The Farmer’s Manual: being a plain practical treatise on the art of husbandry, designed to promote an acquaintance with the modern improvements in agriculture, together with remarks on gardening, and a treatise on the management of bees.

Weathersfield; Middletown [Conn.]: Published by the author; Clark & Lyman, Printer, 1821.

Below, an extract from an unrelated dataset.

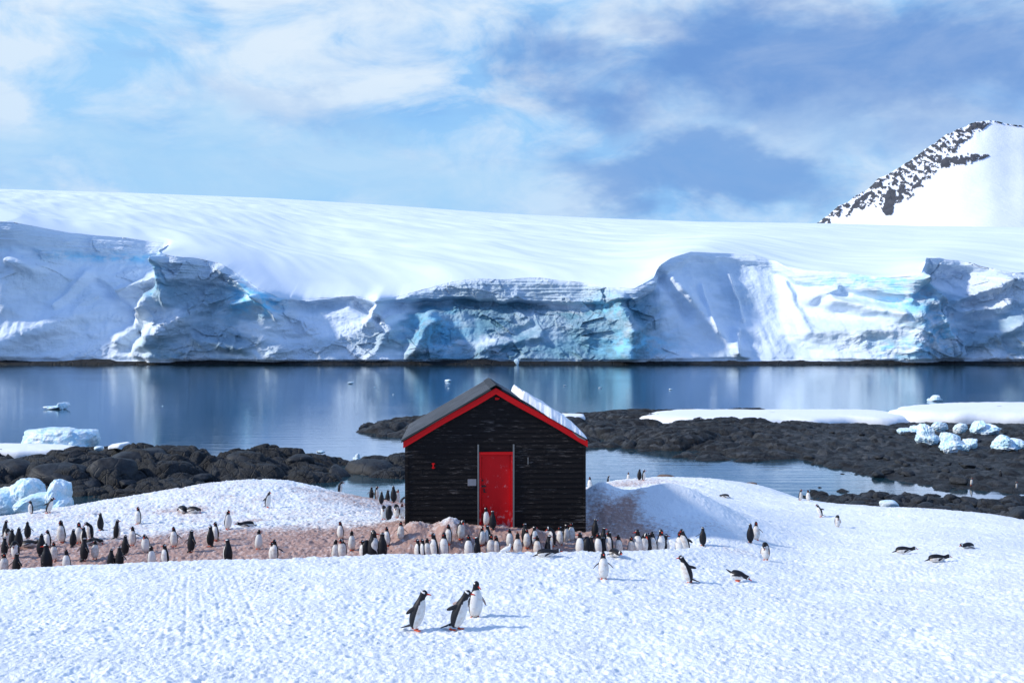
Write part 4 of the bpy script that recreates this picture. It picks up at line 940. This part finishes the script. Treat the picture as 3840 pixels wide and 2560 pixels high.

Duodecimo (17 x 10.5 cm.), [2], 224 pages. Table of contents. Second edition, originally published in Hartford, by Samuel Goodrich in 1819. An early handbook for the American farmer, with advice on vegetable and fruit gardening, as well as a section on the management of bees. Frederick Butler (1766-1843) extolls a balance between the too rapid adaptation of novel new methods, and a stubborn backwards point of view, stuck in the past. Butler’s motivation arises from a point of view we might today call Christian Stewardship, suggesting that good farming practices, particularly as they relate to the care of soil, are the farmer’s responsibility as the are given to the community by God. The handbook follows a monthly schedule, beginning in March. The section on bees is cribbed – with a credit – to the work of Robert Huish, published in London in 1817. Foxing throughout, and a good number of pages dog eared. A few pages, including the title page, have abrasions that have rubbed through the leaf. Scale board binding, in marbled paper, pasted in strips over half-calf. Some of the paper chipped away revealing structure. Half-inch chip from lower right corner of front board. Generally good. With an ink ownership signature to the title page, “Mack”, additional pencil ownership to free front endpaper, “Ernest West, East Hampton, Conn, 1910”. [Rink 1250; Shoemaker 4882].